[gsharp-devel] Gsharp progress report

Robert Strandh strandh at labri.fr
Sun Nov 20 19:11:48 UTC 2005

Dear mailing-list member,

This is the first in what I hope to be a series of regular Gsharp
progress reports for people who do not follow the cvs mailing list
and who do not participate in the #lisp IRC channel.

Since it is hard to talk about `progess' in a first report like this,
let me instead give a brief list of what Gsharp can do, what it can
not yet do, and what things are, should, or ought to be worked on

What we have: 

  * The fundamental buffer data structure is not perfect yet, but it is
    getting there.  We don't have a formal buffer protocol yet, but
    such a protocol is getting possible as I learn what could be
    implemented efficiently.  

  * The line-breaking algorithm seems to work, and has been abstracted
    out into a library called Obseq.  Gsharp uses this library only in
    a trivial way right now for producing `roll of paper' output.  We
    would like to add various page-based output styles (fixed number
    of pages, number of pages modulo n = 0, last page filled or not,

  * The spacing algorithm is similar to that of the Lime score editor,
    and seems to work.  However currently only temporal spacing is
    implemented.  So called lyric spacing which is used in crowded 
    conditions, is not yet implemented, because the spacing algorithm
    does not know the physical width of clusters and lyrics elements. 

  * The beaming algorithm seems to be work. 

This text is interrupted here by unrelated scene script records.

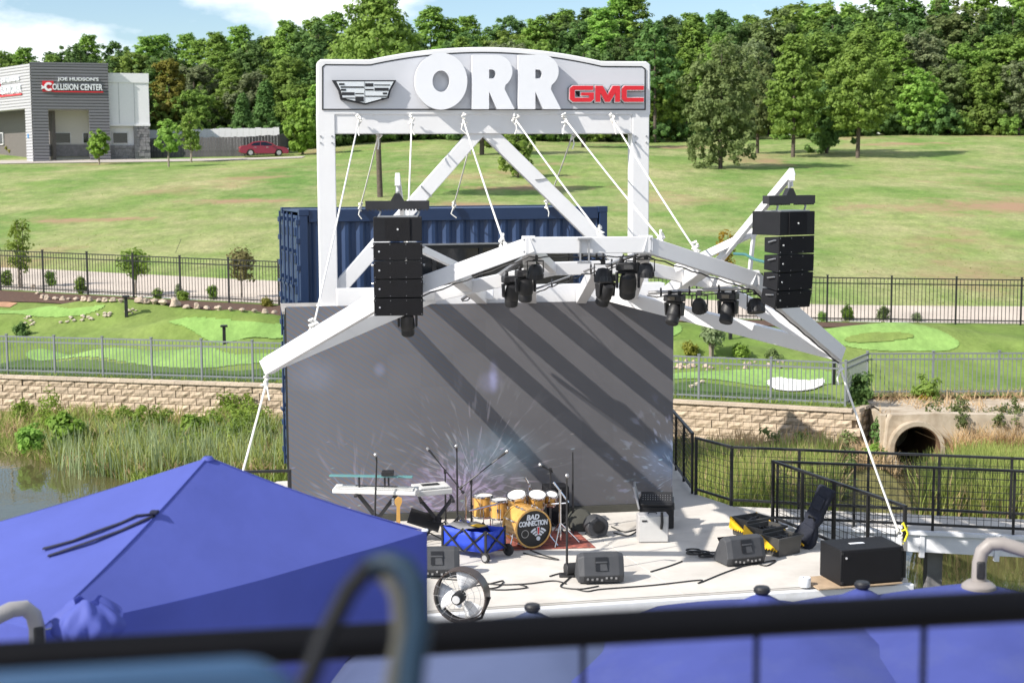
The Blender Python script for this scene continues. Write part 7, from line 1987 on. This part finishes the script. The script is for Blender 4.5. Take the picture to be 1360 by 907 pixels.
m_.tube([(-fr_ - .02, .04, hz), (-fr_ * .75, .04, hz - fr_ * .8), (0, .04, hz - fr_ - .03), (fr_ * .75, .04, hz - fr_ * .8), (fr_ + .02, .04, hz)], .016, 8); m_.build('stand', 'black_metal', fan)

# ------------------------------------------------------------------ blue canopy tent
ZE = 2.62
C1, C2 = on_z(567, 706, ZE), on_z(52, 838, ZE)
dv = (C2 - C1).normalized(); pv = Vector((dv.y, -dv.x, 0)); pv = pv if pv.x < 0 else -pv
C4, C3 = C2 + pv * 2.35, C1 + pv * 2.35
AP = at_y(276, 607.5, 10.15)
tc_ = Vector(((C1 + C3).x / 2, (C1 + C3).y / 2, -.85))
tent = thing('canopy_tent', 'large royal blue peaked canopy tent with hanging side, in front of the stage', 'tent', tc_)
cs = [C1, C2, C4, C3]
def facet(a, b_, sag, n=14):
    rows = []
    for i in range(n + 1):
        s = i / n; row = []
        for j in range(n + 1):
            t = j / n; base = a.lerp(b_, t); p_ = AP.lerp(base, s)
            p_ = p_ - Vector((0, 0, sag * math.sin(math.pi * s) * (1 - .35 * math.sin(math.pi * t)) + .035 * s * s * math.sin(math.pi * t)))
            p_ += Vector((0, 0, .006 * math.sin(9 * t + 5 * s) * s))
            row.append(p_ - tc_)
        rows.append(row)
    return MB().sheet(rows)
for i in range(4):
    a, b_ = cs[i], cs[(i + 1) % 4]
    facet(a, b_, .03).build('roof_panel', 'tent_blue', tent, smooth=60)
def wall(a, b_, z1, n=24, name='side_wall'):
    rows = []
    out = Vector(((b_ - a).y, -(b_ - a).x, 0)).normalized()
    for j in range(9):
        f = j / 8; row = []
        for i in range(n + 1):
            t = i / n; p_ = a.lerp(b_, t) - Vector((0, 0, .035 * math.sin(math.pi * t) * (1 - f))); p_.z = p_.z * (1 - f) + z1 * f
            p_ += out * (.012 * math.sin(t * 23) * f + .02 * math.sin(t * 7 + 1) * f); row.append(p_ - tc_)
        rows.append(row)
    return MB().sheet(rows).build(name, 'tent_blue', tent, smooth=60)
wall(C1, C2, -.2); wall(C2, C4, 2.2, name='valance'); wall(C4, C3, 2.2, name='valance'); wall(C3, C1, 1.0)
for c in cs:
    c = c + (Vector((tc_.x, tc_.y, c.z)) - c).normalized() * .14
    MB(Matrix.Translation(-tc_)).box2((c.x - .02, c.y - .02, -.85), (c.x + .02, c.y + .02, c.z - .06)).build('leg', 'dull_metal', tent, smooth=0)
for c in (C1, C2):
    MB(Matrix.Translation(-tc_)).tube([AP.lerp(c, k / 14) - Vector((0, 0, .03 * math.sin(math.pi * k / 14) - .002)) for k in range(15)], .006, 6).build('seam', 'tent_blue', tent)
MB(Matrix.Translation(AP - tc_)).lathe([(.0, .012), (.03, .006), (.045, -.015)], 16, caps=False).build('peak_cap', 'tent_blue', tent)
MB(Matrix.Translation(C1 - tc_)).box((-.015, 0, .01), (.05, .04, .02)).build('corner_patch', 'print_white', tent, bevel=.01)
# straps lying on the roof panel: on the plane of apex, C2, C4
def on_tri(px, py, a, b_, c, off=.03):
    nrm = (b_ - a).cross(c - a).normalized(); d = ray(px, py); t = (a - EYE).dot(nrm) / d.dot(nrm); p_ = EYE + d * t
    nrm = nrm if nrm.z > 0 else -nrm; return p_ + nrm * off
m_ = MB(Matrix.Translation(-tc_))
for pix in ([(207, 678), (180, 682), (160, 690), (130, 702), (95, 714), (56, 726)], [(204, 681), (190, 688), (160, 700), (120, 716), (62, 734)]):
    rows = []
    P_ = [on_tri(x, y, AP, C2, C4, -.017 + .008 * (k % 2)) for k, (x, y) in enumerate(pix)]
    for k, p_ in enumerate(P_):
        d = (P_[min(k + 1, len(P_) - 1)] - P_[max(k - 1, 0)]).normalized(); s_ = d.cross(Vector((0, 0, 1))).normalized() * .019
        rows.append([p_ - s_, p_ + s_])
    m_.sheet(rows)
c = m_.build('tie_strap', 'strap_navy', tent, smooth=60); c.modifiers.new('web', 'SOLIDIFY').thickness = .006
MB(Matrix.Translation(-tc_)).box(on_tri(205, 680, AP, C2, C4, .0), (.05, .06, .02)).build('strap_patch', 'strap_navy', tent, bevel=.005)

# ------------------------------------------------------------------ parasols
def canopy(mb, r, drop, n, sag=.05, dip=.05):
    m_ = 10; rows = []
    for i in range(m_ + 1):
        f = i / m_; row = []
        for k in range(n * 6 + 1):
            a = 2 * math.pi * k / (n * 6); e = abs(math.sin(n * a / 2)); rr_ = r * f * (1 - .055 * e * f); row.append((rr_ * math.cos(a), rr_ * math.sin(a), -drop * (f ** 1.12) - sag * e * f * f * .8))
        rows.append(row)
    mb.sheet(rows); return mb
def market(label, px, py, D, mat, r=1.35, rot=0.0, n=8, drop=.42):
    p_ = at_y(px, py, D); t = thing('market_umbrella', label, 'umbrella', (p_.x, p_.y, -.85), rot, 'parasols before the stage'); h = p_.z + .85
    c = canopy(MB(Matrix.Translation((0, 0, h - .05))), r, drop, n).build('canopy', mat, t, smooth=28); c.modifiers.new('cloth', 'SOLIDIFY').thickness = .004
    v = canopy(MB(Matrix.Translation((0, 0, h - .0))), .19, .10, n, .012).build('vent_cap', mat, t, smooth=40); v.modifiers.new('cloth', 'SOLIDIFY').thickness = .004
    MB(Matrix.Translation((0, 0, h))).lathe([(.0, .035), (.04, .034), (.05, .022), (.05, .004), (.04, -.008), (.0, -.01)], 22).build('finial', 'black_plastic', t)
    MB().cyl((0, 0, .04), (0, 0, h - .06), .024, n=12).build('pole', 'arm_grey', t); MB().lathe([(.25, 0), (.25, .05), (.05, .08), (.05, .25)], 24).build('base', 'black_metal', t)
    for k in range(n):
        a = 2 * math.pi * k / n; MB().tube([(0.03 * math.cos(a), .03 * math.sin(a), h - .08), (r * .97 * math.cos(a), r * .97 * math.sin(a), h - drop - .08)], .008, 6).build('rib', 'arm_grey', t)
    return t
market('slate blue parasol with black cap, closest to the drum fan', 707, 809, 9.2, 'umbrella_slate', rot=.25)
market('royal blue parasol with black cap, between the slate one and the subwoofer', 1012, 786, 9.0, 'umbrella_blue', rot=.35, r=1.45)
market('royal blue parasol whose black cap stands before the subwoofer', 1145, 779, 9.6, 'umbrella_blue', rot=.1)
def cantilever(label, px, py, D, mat, side, armmat, rot, r=1.5):
    """Canopy hung from a bent arm that comes over from a pole at its side."""
    p_ = at_y(px, py, D); t = thing('cantilever_umbrella', label, 'umbrella', (p_.x, p_.y, -.85), rot, 'arm hung parasols'); h = p_.z + .85
    c = canopy(MB(Matrix.Translation((0, 0, h - .03))), r, .50, 8).build('canopy', mat, t, smooth=28); c.modifiers.new('cloth', 'SOLIDIFY').thickness = .004
    MB(Matrix.Translation((0, 0, h - .04))).lathe([(.105, -.03), (.10, .0), (.07, .025), (.045, .03)], 24).build('hub', armmat, t)
    s = side
    pts = [(0, 0, h - .02), (0, 0, h + .10), (.015 * s, 0, h + .17), (.06 * s, 0, h + .215), (.13 * s, 0, h + .22), (.30 * s, 0, h + .17), (.8 * s, 0, h - .02), (1.45 * s, 0, h - .20), (1.75 * s, 0, h - .34)]
    MB().tube(pts, [.045, .042, .042, .042, .042, .042, .042, .042, .042], 14).build('arm', armmat, t)
    MB().box((.005 * s, -.03, h + .06), (.05, .045, .11)).build('joint_cover', 'black_plastic', t, bevel=.01)
    MB().cyl((1.75 * s, 0, .02), (1.75 * s, 0, h - .3), .05, n=14).build('pole', armmat, t); MB().box((1.75 * s, 0, .04), (.9, .9, .08)).build('base', 'black_metal', t)
    return t
cantilever('royal blue arm hung parasol with beige curved arm by the pond', 1300, 768, 9.1, 'umbrella_blue', 1, 'arm_beige', R(-8))
cantilever('royal blue arm hung parasol with grey curved arm beside the tent', 50, 858, 7.8, 'umbrella_blue', -1, 'arm_grey', R(38), 1.1)
# bunched blue cover beside that arm
bc = at_y(118, 846, 7.9); rows = []
for i in range(15):
    f = i / 14; row = []
    for k in range(41):
        a = 2 * math.pi * k / 40; r_ = (.18 * math.sin(math.pi * (.08 + .84 * f)) ** .7) * (1 + .10 * math.sin(a * 7 + f * 5) + .06 * math.sin(a * 12 - f * 9)); row.append((r_ * math.cos(a), r_ * .8 * math.sin(a), -.05 + .25 * f * (1 + .08 * math.sin(a * 3))))
    rows.append(row)
o = MB().sheet(rows).build('folded_cover', 'tent_blue', smooth=80); o.location = bc; tag(o, 'bunched glossy blue cover lying on the parasol top beside the grey arm', 'cover')

# ------------------------------------------------------------------ balcony rail and chairs close to the viewer
ZR = 4.42
A0, A1 = on_z(0, 876.5, ZR), on_z(1360, 804, ZR)
dr = (A1 - A0).normalized(); S0, S1 = A0 - dr * 1.6, A1 + dr * 1.6
balc_z = ZR - 1.08
br = thing('balcony_rail', 'thick black balcony handrail blurred across the bottom of the view', 'railing', (0, 2.3, balc_z)); o = br.location
MB(Matrix.Translation(-o)).tube([S0, S1], .0262, 16).build('handrail', 'rail_black', br)
for k in range(-6, 7):
    f = (k * .27 + .105 - A0.x) / (A1.x - A0.x); q = A0.lerp(A1, f)
    MB(Matrix.Translation(-o)).box2((q.x - .004, q.y - .004, balc_z + .02), (q.x + .004, q.y + .004, ZR - .02)).build('baluster', 'rail_black', br, smooth=0)
for q in (S0, S1): MB(Matrix.Translation(-o)).box2((q.x - .03, q.y - .03, balc_z), (q.x + .03, q.y + .03, ZR)).build('post', 'rail_black', br, smooth=0)
structure(MB().box2((-3.2, -3, balc_z - .22), (3.2, 2.75, balc_z)).build('balcony_floor', 'patio', smooth=0))
# chair with a bent tube arm
tp_ = [at_y(x, y, D) for x, y, D in ((384, 960, 1.30), (408, 905, 1.32), (432, 845, 1.34), (462, 785, 1.36), (490, 752, 1.37), (515, 744, 1.37), (537, 752, 1.36), (553, 778, 1.34), (557, 830, 1.31), (548, 880, 1.28), (540, 960, 1.24))]
ch = thing('bar_chair', 'bar chair with a dark curved tube arm blurred close to the viewer', 'chair', (tp_[0].x, 1.2, balc_z), 0, 'chairs on the balcony'); o = ch.location
m_ = MB(Matrix.Translation(-o)); m_.tube(tp_[:6], .0095, 12); m_.build('arm_tube', 'chair_black', ch)
MB(Matrix.Translation(-o)).tube(tp_[4:], [.0095, .010, .011, .0115, .0115, .0115, .0115], 12).build('arm_blue_sheen', 'chair_blue_sheen', ch)  # light blue reflection on the tube, painted as a teal length
MB(Matrix.Translation(-o)).tube([p_ + Vector((-.017, .01, -.012)) for p_ in tp_[5:]], .007, 10).build('arm_green_sheen', 'olive_cloth', ch)  # green reflection inside the arm, added as an olive tube
seat_z = balc_z + .78 - o.z; x0, y0 = tp_[1].x - o.x, 0
MB().box((x0 + .06, -.28, seat_z), (.40, .40, .04)).build('seat', 'chair_blue', ch, bevel=.015)
for sx in (-.13, .25):
    for sy in (-.46, -.10): MB().cyl((x0 + sx, sy, .0), (x0 + sx, sy, seat_z), .012, n=8).build('leg', 'chair_black', ch)
for p_ in (tp_[0], tp_[-1]): MB().tube([p_ - o, Vector((p_.x - o.x, -.2, seat_z))], .009, 8).build('arm_support', 'chair_black', ch)
# blue chair back low in the view
q0, q1 = at_y(-260, 930, 1.15), at_y(402, 918, 1.22)
cb2 = thing('bar_chair', 'bar chair with a wide light blue back panel blurred close to the viewer', 'chair', (q0.lerp(q1, .5).x, 1.2, balc_z), 0, 'chairs on the balcony'); o = cb2.location
u_ = (q1 - q0).normalized(); L_ = (q1 - q0).length; h_ = .36
ol = []
for cx_, cz_, a0 in ((L_ - .05, -.05, 90), (L_ - .05, -h_ + .05, 0), (.05, -h_ + .05, -90), (.05, -.05, -180)):
    for k in range(6): a = R(a0 - k * 18); ol.append((cx_ + .05 * math.cos(a), cz_ + .05 * math.sin(a)))
MM = Matrix.Translation(q0 - o + Vector((0, 0, .008))) @ Matrix.Rotation(math.atan2(u_.y, u_.x), 4, 'Z')
MB(MM).prism(ol, 0, .025).build('back_panel', 'chair_blue', cb2, bevel=.008)
MB().box((0, -.30, balc_z + .76 - o.z), (.44, .42, .04)).build('seat', 'chair_blue', cb2, bevel=.015)
for sx in (-.19, .19):
    for sy in (-.48, -.04): MB().cyl((sx, sy, 0), (sx, sy, balc_z + .76 - o.z), .012, n=8).build('leg', 'chair_black', cb2)
    MB().cyl((sx, -.04, balc_z + .74 - o.z), (sx, .01, q0.z - .2 - o.z), .012, n=8).build('back_support', 'chair_black', cb2)
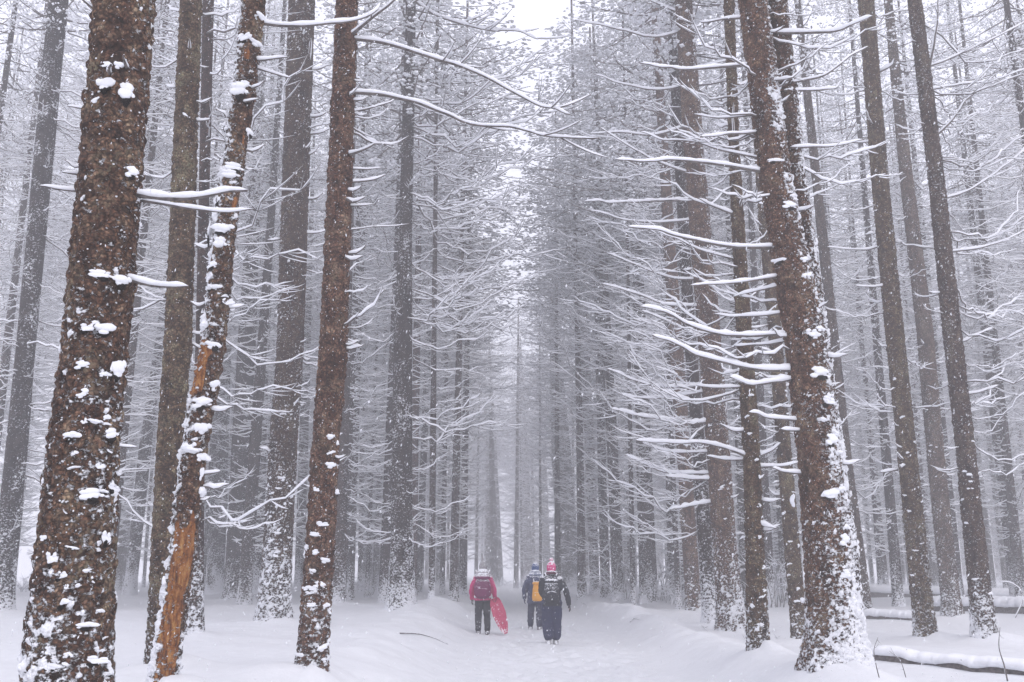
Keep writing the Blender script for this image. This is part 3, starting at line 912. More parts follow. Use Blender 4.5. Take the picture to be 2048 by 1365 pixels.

  * Functionality-wise, Gsharp can handle multiple staves, multiple
    voices (called layers), multi-staff note clusters, complex
    accidental placements, etc. 

What can not do yet:

  * Literally hundreds of little things that are necessary in any
    score editor, like staccato marks, fermata, etc.  It is my hope
    that advanced potential Gsharp users will eventually be able to
    add such functionality, so that I can concentrate my energy on
    fundamental algorithms and data structures.

  * Multiple beams.  The main difficulty is to get secondary and
    fractional beams to come out exactly parallel to the main beam.
    Doing this requires fiddling with regions for the output.

  * Triplets, etc.  The spacing algorithm needs to be improved to
    handle this.

  * Many minor things like creating a buffer when a non-existing file
    name is used for loading, doing the right thing when the user
    remove a staff, etc.

What is being worked on:

  * Changing key signatures and clefs at arbitrary places in the score
    (Christophe Rhodes is working on this). 

  * Personally, I am working on restructuring some computations such
    as stem direction and accidental placement, so that the result of
    these computations are known to the line-breaking algorithm.  This
    will enable that algorithm to take physical width into account,
    which is a prerequisite for lyrics spacing. 

  * In parallel with restructuring the code, I have added many
    comments to it, and tried to improve it so as to facilitate future

Other things that are high priority but that nobody is working on yet
(as far as I know):

  * Multiple beams (see above)

  * Improving the appearance of stacks of notes by substituting
    special glyphs for such stacks. 

  * Adding a "mode line" giving the name of the file being edited, and

  * Using presentation types for better user interaction

  * Introducing Flexichains for the buffer implementation

  * Improving the documentation and synchronizing it with the code. 

  * Probably dozens of things that I can't think of right now.

Lower-priority things that need to be done:

  [Too many to enumerate]

Finally, thanks to Robert J. Macomber for the patch that enables the
user to delete the current note from the current cluster. 

If you have any questions or remarks with respect to this report,
please do not hesitate to let us know by sending mail to the
gsharp-devel mailing list. 

Robert Strandh

Greenspun's Tenth Rule of Programming: any sufficiently complicated C
or Fortran program contains an ad hoc informally-specified bug-ridden
slow implementation of half of Common Lisp.